Though it’s been called “the greatest literary event of postwar Russia,” Doctor Zhivago wasn’t published there until 1988, more than 30 years after its Western release. Censors feared its revolutionary impact, blocked it from publication, and expelled Pasternak from the Soviet Writer’s Union. His controversial novel was rescued from oblivion by Giangiacomo Feltrinelli, an Italian publisher who discovered Doctor Zhivago through a litery scout and after reading it, felt a deep responsibility to see it published.
It was originally planned for release in both Russia and Italy, but the Russian publication was blocked. Feltrinelli had the manuscript smuggled out of Russia and into Milan, where it was released in Italian in 1957. Less than a year later, more than 1,000 copies were secretly published in the United States in the original Russian. The novel went on to win the Nobel Prize for Literature in 1958; intense pressure from the Soviet government — including the threat of exile — forced Pasternak to refuse the prize. In 1965, it was made into a popular film which won five Academy Awards and as of 2014, adjusted for inflation, remains the 8th highest-grossing movie of all time.
The US original edition was actually published by the CIA, which distributed copies in 1958 to Soviet citizens visiting the Brussels World’s Fair as part of a Cold War propaganda campaign aimed at undermining the USSR.

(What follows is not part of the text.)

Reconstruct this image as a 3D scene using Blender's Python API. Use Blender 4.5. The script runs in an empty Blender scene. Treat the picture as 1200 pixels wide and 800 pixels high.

Why did Doctor Zhivago strike such a chord with the Italian publisher, Feltrinelli? Some speculate that Yuri Zhivago’s background mirrored his own: As a wealthy, privileged young man, he found himself increasingly disillusioned with the status quo in his country just as Pasternak’s fictional hero did.
What a fascinating story! And how amazing to think that the American government “recruited” the poet Pasternak to help fight the Cold War. Write on!